Even better: Back To The Future Part II. Can you imagine a future more tainted by the '80s? Stupid expandable jackets, self-tying shoes, holographic waiters (honk if you remember Max Headroom). The flying cars are a nice touch _ no self-respecting future society would be without them _ and so is the miniature, dehydrated pizza. Sure, Robert Zemeckis was trying to be funny, but it's the sort of funny future that we'd never imagine today.
Talking about Star Trek opens up a can of worms too big for this little pond, but Next Generation fans: explain the gravity thing to me. Think hard. No matter how much damage the Enterprise takes, the artificial gravity never fails. They shut off life support, but the gravity stays on. And every planet has normal Earth gravity? You're asking too much of me there. I can't take it.

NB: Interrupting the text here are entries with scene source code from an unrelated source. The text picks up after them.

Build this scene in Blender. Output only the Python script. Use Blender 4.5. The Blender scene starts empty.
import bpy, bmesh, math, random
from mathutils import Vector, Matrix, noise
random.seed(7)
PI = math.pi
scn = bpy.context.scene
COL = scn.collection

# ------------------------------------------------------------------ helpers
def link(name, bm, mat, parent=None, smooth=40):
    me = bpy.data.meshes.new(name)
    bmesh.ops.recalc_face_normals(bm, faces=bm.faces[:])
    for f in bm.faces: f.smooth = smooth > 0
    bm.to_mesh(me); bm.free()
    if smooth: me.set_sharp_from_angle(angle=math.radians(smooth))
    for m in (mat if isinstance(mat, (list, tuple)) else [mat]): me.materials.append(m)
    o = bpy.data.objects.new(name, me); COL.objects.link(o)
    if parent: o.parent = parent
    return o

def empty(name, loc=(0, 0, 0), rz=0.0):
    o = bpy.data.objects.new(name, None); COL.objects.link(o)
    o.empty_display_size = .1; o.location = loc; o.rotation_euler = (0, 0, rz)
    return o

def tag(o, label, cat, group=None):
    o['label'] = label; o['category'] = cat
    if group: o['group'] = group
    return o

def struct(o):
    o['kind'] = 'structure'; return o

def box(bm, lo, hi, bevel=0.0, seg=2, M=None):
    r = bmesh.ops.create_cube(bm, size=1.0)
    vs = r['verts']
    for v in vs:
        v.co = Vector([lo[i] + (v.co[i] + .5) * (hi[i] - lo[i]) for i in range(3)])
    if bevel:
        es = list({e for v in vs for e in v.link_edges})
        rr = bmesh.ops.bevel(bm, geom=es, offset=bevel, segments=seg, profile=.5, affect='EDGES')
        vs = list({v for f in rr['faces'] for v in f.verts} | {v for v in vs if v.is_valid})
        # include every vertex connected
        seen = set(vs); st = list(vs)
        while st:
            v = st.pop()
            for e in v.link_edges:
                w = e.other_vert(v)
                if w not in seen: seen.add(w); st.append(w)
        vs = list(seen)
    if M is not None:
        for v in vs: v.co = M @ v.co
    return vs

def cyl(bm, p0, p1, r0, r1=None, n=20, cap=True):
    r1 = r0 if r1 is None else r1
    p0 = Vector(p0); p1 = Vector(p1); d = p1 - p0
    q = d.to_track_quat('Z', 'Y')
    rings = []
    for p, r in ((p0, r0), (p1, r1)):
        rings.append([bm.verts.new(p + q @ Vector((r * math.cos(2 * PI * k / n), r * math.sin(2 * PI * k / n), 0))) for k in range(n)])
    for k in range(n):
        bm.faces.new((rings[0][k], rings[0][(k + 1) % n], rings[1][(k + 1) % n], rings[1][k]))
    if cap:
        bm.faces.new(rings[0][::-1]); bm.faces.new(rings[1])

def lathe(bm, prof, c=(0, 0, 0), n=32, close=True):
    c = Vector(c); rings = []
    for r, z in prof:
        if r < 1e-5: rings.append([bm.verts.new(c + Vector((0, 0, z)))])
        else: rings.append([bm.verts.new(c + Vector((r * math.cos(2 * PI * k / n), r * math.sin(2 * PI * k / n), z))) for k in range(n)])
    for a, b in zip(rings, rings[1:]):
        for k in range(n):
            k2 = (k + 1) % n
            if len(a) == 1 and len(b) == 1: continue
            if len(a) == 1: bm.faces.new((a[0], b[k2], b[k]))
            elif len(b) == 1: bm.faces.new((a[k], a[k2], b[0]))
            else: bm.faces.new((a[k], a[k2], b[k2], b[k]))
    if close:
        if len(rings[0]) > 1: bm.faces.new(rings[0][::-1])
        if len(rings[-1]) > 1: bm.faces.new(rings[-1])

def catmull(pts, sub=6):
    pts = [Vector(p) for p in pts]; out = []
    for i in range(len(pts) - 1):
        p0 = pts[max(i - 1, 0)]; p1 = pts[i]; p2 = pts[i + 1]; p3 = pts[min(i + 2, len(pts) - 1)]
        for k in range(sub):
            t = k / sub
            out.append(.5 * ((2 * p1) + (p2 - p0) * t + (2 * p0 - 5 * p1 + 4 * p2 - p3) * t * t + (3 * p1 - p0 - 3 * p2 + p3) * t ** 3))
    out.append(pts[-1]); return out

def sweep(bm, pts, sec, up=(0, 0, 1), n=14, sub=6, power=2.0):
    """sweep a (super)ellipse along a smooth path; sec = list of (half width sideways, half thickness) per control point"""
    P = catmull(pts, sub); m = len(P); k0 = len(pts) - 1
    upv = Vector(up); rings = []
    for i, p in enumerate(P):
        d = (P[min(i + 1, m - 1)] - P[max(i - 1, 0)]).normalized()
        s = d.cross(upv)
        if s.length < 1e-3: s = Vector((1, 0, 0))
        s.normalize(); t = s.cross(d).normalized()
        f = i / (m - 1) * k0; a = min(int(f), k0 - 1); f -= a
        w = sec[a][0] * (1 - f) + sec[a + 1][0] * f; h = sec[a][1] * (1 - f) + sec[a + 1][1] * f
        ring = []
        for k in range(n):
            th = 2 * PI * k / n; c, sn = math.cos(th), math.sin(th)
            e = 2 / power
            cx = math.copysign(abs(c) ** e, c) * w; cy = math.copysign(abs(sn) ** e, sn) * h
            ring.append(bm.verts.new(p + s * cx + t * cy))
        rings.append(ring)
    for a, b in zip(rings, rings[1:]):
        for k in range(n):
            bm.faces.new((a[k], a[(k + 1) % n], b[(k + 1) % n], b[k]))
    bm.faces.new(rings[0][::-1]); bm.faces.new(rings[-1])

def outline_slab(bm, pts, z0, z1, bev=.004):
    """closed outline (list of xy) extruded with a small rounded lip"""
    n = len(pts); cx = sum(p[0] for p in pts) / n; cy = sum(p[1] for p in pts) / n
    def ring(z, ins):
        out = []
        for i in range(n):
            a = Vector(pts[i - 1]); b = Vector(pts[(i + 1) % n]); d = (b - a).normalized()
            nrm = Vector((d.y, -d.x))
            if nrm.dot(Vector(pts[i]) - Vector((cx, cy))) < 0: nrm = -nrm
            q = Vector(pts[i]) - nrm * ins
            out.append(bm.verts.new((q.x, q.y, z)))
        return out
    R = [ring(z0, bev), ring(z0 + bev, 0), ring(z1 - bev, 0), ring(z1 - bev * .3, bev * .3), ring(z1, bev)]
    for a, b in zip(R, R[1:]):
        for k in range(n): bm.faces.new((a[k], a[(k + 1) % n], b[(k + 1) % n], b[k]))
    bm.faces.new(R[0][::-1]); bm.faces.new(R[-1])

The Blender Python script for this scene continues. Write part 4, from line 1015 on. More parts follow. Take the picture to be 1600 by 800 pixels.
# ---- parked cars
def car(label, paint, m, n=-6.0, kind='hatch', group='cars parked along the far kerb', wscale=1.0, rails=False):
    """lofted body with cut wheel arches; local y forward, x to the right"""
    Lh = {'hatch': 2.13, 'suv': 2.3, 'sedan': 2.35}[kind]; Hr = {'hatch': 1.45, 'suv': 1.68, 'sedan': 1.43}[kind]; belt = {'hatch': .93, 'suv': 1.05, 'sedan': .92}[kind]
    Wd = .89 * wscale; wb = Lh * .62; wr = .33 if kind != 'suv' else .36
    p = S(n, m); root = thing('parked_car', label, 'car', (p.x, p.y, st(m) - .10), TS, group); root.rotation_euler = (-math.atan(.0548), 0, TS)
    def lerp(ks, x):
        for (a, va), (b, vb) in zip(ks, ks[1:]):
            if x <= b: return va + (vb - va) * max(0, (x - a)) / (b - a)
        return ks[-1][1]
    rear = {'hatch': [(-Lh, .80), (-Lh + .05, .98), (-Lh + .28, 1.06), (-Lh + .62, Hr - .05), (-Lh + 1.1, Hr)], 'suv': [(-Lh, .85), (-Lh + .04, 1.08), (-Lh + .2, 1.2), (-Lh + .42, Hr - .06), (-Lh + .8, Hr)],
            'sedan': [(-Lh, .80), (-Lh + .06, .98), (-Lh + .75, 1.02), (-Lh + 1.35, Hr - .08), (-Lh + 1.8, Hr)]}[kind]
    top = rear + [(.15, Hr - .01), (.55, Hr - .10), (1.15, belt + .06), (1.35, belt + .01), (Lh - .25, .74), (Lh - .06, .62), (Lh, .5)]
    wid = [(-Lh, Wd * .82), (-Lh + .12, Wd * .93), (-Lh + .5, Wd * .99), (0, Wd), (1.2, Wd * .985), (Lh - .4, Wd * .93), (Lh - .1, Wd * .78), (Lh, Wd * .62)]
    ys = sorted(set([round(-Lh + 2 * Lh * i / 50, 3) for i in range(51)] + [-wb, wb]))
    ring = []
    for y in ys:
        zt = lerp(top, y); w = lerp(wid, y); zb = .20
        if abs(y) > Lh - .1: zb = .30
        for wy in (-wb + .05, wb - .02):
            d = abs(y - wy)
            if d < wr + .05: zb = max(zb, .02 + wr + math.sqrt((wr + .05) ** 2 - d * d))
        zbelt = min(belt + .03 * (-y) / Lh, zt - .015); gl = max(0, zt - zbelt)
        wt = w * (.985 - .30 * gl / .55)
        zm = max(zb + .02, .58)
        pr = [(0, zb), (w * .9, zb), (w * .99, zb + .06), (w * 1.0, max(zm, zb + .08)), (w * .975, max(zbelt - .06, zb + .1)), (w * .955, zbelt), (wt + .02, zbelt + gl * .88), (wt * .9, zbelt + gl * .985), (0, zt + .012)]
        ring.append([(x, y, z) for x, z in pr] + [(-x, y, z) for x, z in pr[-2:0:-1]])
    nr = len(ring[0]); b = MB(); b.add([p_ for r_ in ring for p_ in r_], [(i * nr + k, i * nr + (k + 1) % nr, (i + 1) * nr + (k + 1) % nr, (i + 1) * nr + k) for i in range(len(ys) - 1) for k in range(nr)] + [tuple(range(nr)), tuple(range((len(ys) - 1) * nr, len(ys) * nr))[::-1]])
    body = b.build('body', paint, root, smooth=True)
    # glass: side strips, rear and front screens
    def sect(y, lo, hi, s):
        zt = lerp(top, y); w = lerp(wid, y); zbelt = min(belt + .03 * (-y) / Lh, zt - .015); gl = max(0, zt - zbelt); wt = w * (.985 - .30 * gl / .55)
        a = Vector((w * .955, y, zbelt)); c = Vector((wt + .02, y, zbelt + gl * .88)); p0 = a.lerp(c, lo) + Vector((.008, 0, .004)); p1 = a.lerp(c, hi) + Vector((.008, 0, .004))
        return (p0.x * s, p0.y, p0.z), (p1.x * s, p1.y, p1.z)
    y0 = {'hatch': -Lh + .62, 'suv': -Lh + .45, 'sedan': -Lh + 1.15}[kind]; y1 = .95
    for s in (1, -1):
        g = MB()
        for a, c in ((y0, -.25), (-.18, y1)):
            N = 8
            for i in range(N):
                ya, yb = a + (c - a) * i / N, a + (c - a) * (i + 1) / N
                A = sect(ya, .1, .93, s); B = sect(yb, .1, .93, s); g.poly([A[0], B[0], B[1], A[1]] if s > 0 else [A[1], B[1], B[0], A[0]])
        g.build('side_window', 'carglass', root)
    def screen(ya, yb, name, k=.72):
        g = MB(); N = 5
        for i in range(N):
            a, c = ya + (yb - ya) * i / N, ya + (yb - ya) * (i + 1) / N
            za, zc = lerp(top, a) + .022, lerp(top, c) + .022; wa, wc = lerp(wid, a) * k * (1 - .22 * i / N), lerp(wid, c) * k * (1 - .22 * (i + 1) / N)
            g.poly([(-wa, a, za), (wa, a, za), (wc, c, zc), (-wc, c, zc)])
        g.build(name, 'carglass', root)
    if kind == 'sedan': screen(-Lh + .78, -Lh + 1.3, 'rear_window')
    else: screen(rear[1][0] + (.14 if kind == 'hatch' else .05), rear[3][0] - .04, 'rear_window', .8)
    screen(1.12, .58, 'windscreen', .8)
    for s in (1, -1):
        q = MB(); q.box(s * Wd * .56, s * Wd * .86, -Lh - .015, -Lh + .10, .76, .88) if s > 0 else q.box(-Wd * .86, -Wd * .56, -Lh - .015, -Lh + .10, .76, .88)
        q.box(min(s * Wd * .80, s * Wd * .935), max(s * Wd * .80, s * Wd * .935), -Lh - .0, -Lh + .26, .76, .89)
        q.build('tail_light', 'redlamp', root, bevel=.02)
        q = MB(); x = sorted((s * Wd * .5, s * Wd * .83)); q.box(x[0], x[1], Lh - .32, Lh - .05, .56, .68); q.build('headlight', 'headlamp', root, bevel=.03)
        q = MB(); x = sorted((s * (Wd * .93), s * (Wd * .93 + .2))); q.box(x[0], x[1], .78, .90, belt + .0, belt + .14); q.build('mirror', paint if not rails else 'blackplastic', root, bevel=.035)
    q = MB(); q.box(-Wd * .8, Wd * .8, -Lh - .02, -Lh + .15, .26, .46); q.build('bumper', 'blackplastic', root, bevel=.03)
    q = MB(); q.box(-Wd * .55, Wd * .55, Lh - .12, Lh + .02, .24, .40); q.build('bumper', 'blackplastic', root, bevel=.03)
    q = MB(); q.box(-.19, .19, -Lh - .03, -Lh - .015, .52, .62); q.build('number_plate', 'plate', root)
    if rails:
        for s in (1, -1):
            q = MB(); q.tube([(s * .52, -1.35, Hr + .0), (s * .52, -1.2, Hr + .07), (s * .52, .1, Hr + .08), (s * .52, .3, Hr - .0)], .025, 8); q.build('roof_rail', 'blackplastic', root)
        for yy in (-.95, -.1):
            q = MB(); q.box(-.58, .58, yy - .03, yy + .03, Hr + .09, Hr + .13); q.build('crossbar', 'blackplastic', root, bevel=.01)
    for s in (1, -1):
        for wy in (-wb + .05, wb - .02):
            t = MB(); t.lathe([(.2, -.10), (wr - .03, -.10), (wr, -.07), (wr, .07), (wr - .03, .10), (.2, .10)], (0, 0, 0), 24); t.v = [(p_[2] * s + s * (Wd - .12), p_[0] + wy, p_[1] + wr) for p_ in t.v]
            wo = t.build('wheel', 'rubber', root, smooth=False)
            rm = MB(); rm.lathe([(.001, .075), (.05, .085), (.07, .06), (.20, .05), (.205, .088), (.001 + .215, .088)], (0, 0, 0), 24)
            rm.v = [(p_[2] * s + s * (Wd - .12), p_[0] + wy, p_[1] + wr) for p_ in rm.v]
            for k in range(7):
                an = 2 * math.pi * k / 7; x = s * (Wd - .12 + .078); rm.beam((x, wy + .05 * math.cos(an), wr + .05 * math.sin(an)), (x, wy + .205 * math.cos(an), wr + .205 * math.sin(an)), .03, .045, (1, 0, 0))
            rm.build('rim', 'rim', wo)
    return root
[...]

You want really bad science fiction? Let's talk Red Planet. There's too much to attack there to even do it justice, but for starters: why would you send a military robot with this emergency crew to Mars? Why would you equip this robot with a special "guerrilla warfare" mode designed only to murder the entire crew? Why would you build the robot so it would switch to that mode by default when damaged? Seriously.
These people accept from the very start that their robot may go crazy and try to kill them. Who the hell designs these things? If you're building a robot to navigate your ship, don't teach it how to fight with knives just for the hell of it. It's just bad practice.
So there are the hasty visions, the funny visions, the utterly implausible visions... all wrong, of course, but often pretty entertaining regardless. Good science fiction is tough to craft, and I don't want to fault anyone for trying. Just remember, though, that what seems slick and impressive now will undoubtedly seem ridiculous in a few years. Come 2054, will Minority Report look overreaching or just silly? My bet is large helpings of both.